• [PROBLEM DETAILS]
Quote, without change, all of the lines that follow.

• [DATA PROVIDED]

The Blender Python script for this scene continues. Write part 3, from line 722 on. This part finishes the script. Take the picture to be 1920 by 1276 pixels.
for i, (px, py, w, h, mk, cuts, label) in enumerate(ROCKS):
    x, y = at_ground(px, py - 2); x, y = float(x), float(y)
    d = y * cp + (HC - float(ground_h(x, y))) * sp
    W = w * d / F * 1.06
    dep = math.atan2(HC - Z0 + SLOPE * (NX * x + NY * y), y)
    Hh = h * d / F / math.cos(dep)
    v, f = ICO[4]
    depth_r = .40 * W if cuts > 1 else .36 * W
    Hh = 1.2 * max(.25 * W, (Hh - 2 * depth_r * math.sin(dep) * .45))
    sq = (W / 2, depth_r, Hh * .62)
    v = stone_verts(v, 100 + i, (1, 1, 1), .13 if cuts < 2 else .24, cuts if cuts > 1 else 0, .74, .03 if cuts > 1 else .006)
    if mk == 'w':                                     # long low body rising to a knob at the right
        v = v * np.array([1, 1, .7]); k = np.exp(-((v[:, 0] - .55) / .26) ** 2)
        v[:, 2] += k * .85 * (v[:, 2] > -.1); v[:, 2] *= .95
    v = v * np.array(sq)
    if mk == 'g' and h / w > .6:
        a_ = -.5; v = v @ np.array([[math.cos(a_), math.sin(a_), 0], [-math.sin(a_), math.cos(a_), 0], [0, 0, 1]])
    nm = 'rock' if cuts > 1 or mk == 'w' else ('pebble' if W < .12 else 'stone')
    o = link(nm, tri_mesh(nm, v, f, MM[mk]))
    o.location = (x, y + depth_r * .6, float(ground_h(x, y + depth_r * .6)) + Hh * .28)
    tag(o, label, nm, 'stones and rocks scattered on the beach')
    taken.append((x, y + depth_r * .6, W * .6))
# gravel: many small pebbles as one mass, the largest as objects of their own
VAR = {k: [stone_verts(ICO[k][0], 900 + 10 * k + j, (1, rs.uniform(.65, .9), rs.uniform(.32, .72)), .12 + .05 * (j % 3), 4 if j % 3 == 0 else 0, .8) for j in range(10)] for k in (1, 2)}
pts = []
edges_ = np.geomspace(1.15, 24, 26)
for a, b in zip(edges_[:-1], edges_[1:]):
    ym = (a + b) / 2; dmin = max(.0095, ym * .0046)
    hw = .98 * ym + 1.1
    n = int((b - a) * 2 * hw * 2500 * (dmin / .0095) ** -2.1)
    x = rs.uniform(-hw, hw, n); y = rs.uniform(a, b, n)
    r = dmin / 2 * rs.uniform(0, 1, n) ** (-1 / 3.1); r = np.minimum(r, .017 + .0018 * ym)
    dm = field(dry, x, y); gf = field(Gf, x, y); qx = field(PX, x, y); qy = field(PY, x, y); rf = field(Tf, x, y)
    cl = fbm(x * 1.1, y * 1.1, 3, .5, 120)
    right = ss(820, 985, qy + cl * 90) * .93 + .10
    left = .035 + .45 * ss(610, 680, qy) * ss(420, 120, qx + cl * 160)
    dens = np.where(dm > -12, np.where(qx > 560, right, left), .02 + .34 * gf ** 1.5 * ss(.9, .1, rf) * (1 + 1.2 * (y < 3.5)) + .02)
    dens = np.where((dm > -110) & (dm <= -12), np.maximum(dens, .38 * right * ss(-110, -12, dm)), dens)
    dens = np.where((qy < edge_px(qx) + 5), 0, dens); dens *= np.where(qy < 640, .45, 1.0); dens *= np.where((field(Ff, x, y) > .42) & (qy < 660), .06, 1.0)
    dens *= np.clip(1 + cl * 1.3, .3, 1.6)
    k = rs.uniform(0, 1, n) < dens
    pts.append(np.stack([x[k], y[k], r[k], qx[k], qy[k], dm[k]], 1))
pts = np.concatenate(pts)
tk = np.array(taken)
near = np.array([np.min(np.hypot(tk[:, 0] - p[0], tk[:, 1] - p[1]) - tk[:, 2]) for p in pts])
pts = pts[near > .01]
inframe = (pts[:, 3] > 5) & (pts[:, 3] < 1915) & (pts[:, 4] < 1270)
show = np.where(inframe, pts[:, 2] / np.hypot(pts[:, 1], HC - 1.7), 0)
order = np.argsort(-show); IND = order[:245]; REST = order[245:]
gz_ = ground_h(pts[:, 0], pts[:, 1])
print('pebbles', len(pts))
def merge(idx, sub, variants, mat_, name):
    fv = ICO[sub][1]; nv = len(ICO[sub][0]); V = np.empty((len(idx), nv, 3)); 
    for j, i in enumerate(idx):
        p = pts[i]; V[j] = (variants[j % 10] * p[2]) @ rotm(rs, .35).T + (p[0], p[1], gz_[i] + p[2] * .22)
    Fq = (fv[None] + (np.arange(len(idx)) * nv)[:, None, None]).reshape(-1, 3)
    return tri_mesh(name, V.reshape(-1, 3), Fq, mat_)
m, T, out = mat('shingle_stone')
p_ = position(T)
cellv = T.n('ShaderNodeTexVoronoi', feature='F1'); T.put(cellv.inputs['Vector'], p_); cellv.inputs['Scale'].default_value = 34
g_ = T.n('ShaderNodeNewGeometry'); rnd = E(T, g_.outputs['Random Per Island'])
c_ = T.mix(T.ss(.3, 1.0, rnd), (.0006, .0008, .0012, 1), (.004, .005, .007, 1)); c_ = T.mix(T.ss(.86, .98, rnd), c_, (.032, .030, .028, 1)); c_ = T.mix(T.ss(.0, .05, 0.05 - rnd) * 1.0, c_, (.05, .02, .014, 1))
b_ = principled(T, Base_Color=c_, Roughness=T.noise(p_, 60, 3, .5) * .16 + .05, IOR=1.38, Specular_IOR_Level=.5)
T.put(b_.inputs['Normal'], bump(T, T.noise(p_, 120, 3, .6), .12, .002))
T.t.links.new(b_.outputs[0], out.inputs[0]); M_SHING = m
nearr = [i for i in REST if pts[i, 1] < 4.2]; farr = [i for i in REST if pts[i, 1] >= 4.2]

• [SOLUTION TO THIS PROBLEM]
The Blender Python script for this scene continues. Write part 3, from line 722 on. This part finishes the script. Take the picture to be 1920 by 1276 pixels.
for i, (px, py, w, h, mk, cuts, label) in enumerate(ROCKS):
    x, y = at_ground(px, py - 2); x, y = float(x), float(y)
    d = y * cp + (HC - float(ground_h(x, y))) * sp
    W = w * d / F * 1.06
    dep = math.atan2(HC - Z0 + SLOPE * (NX * x + NY * y), y)
    Hh = h * d / F / math.cos(dep)
    v, f = ICO[4]
    depth_r = .40 * W if cuts > 1 else .36 * W
    Hh = 1.2 * max(.25 * W, (Hh - 2 * depth_r * math.sin(dep) * .45))
    sq = (W / 2, depth_r, Hh * .62)
    v = stone_verts(v, 100 + i, (1, 1, 1), .13 if cuts < 2 else .24, cuts if cuts > 1 else 0, .74, .03 if cuts > 1 else .006)
    if mk == 'w':                                     # long low body rising to a knob at the right
        v = v * np.array([1, 1, .7]); k = np.exp(-((v[:, 0] - .55) / .26) ** 2)
        v[:, 2] += k * .85 * (v[:, 2] > -.1); v[:, 2] *= .95
    v = v * np.array(sq)
    if mk == 'g' and h / w > .6:
        a_ = -.5; v = v @ np.array([[math.cos(a_), math.sin(a_), 0], [-math.sin(a_), math.cos(a_), 0], [0, 0, 1]])
    nm = 'rock' if cuts > 1 or mk == 'w' else ('pebble' if W < .12 else 'stone')
    o = link(nm, tri_mesh(nm, v, f, MM[mk]))
    o.location = (x, y + depth_r * .6, float(ground_h(x, y + depth_r * .6)) + Hh * .28)
    tag(o, label, nm, 'stones and rocks scattered on the beach')
    taken.append((x, y + depth_r * .6, W * .6))
# gravel: many small pebbles as one mass, the largest as objects of their own
VAR = {k: [stone_verts(ICO[k][0], 900 + 10 * k + j, (1, rs.uniform(.65, .9), rs.uniform(.32, .72)), .12 + .05 * (j % 3), 4 if j % 3 == 0 else 0, .8) for j in range(10)] for k in (1, 2)}
pts = []
edges_ = np.geomspace(1.15, 24, 26)
for a, b in zip(edges_[:-1], edges_[1:]):
    ym = (a + b) / 2; dmin = max(.0095, ym * .0046)
    hw = .98 * ym + 1.1
    n = int((b - a) * 2 * hw * 2500 * (dmin / .0095) ** -2.1)
    x = rs.uniform(-hw, hw, n); y = rs.uniform(a, b, n)
    r = dmin / 2 * rs.uniform(0, 1, n) ** (-1 / 3.1); r = np.minimum(r, .017 + .0018 * ym)
    dm = field(dry, x, y); gf = field(Gf, x, y); qx = field(PX, x, y); qy = field(PY, x, y); rf = field(Tf, x, y)
    cl = fbm(x * 1.1, y * 1.1, 3, .5, 120)
    right = ss(820, 985, qy + cl * 90) * .93 + .10
    left = .035 + .45 * ss(610, 680, qy) * ss(420, 120, qx + cl * 160)
    dens = np.where(dm > -12, np.where(qx > 560, right, left), .02 + .34 * gf ** 1.5 * ss(.9, .1, rf) * (1 + 1.2 * (y < 3.5)) + .02)
    dens = np.where((dm > -110) & (dm <= -12), np.maximum(dens, .38 * right * ss(-110, -12, dm)), dens)
    dens = np.where((qy < edge_px(qx) + 5), 0, dens); dens *= np.where(qy < 640, .45, 1.0); dens *= np.where((field(Ff, x, y) > .42) & (qy < 660), .06, 1.0)
    dens *= np.clip(1 + cl * 1.3, .3, 1.6)
    k = rs.uniform(0, 1, n) < dens
    pts.append(np.stack([x[k], y[k], r[k], qx[k], qy[k], dm[k]], 1))
pts = np.concatenate(pts)
tk = np.array(taken)
near = np.array([np.min(np.hypot(tk[:, 0] - p[0], tk[:, 1] - p[1]) - tk[:, 2]) for p in pts])
pts = pts[near > .01]
inframe = (pts[:, 3] > 5) & (pts[:, 3] < 1915) & (pts[:, 4] < 1270)
show = np.where(inframe, pts[:, 2] / np.hypot(pts[:, 1], HC - 1.7), 0)
order = np.argsort(-show); IND = order[:245]; REST = order[245:]
gz_ = ground_h(pts[:, 0], pts[:, 1])
print('pebbles', len(pts))
def merge(idx, sub, variants, mat_, name):
    fv = ICO[sub][1]; nv = len(ICO[sub][0]); V = np.empty((len(idx), nv, 3)); 
    for j, i in enumerate(idx):
        p = pts[i]; V[j] = (variants[j % 10] * p[2]) @ rotm(rs, .35).T + (p[0], p[1], gz_[i] + p[2] * .22)
    Fq = (fv[None] + (np.arange(len(idx)) * nv)[:, None, None]).reshape(-1, 3)
    return tri_mesh(name, V.reshape(-1, 3), Fq, mat_)
m, T, out = mat('shingle_stone')
p_ = position(T)
cellv = T.n('ShaderNodeTexVoronoi', feature='F1'); T.put(cellv.inputs['Vector'], p_); cellv.inputs['Scale'].default_value = 34
g_ = T.n('ShaderNodeNewGeometry'); rnd = E(T, g_.outputs['Random Per Island'])
c_ = T.mix(T.ss(.3, 1.0, rnd), (.0006, .0008, .0012, 1), (.004, .005, .007, 1)); c_ = T.mix(T.ss(.86, .98, rnd), c_, (.032, .030, .028, 1)); c_ = T.mix(T.ss(.0, .05, 0.05 - rnd) * 1.0, c_, (.05, .02, .014, 1))
b_ = principled(T, Base_Color=c_, Roughness=T.noise(p_, 60, 3, .5) * .16 + .05, IOR=1.38, Specular_IOR_Level=.5)
T.put(b_.inputs['Normal'], bump(T, T.noise(p_, 120, 3, .6), .12, .002))
T.t.links.new(b_.outputs[0], out.inputs[0]); M_SHING = m
nearr = [i for i in REST if pts[i, 1] < 4.2]; farr = [i for i in REST if pts[i, 1] >= 4.2]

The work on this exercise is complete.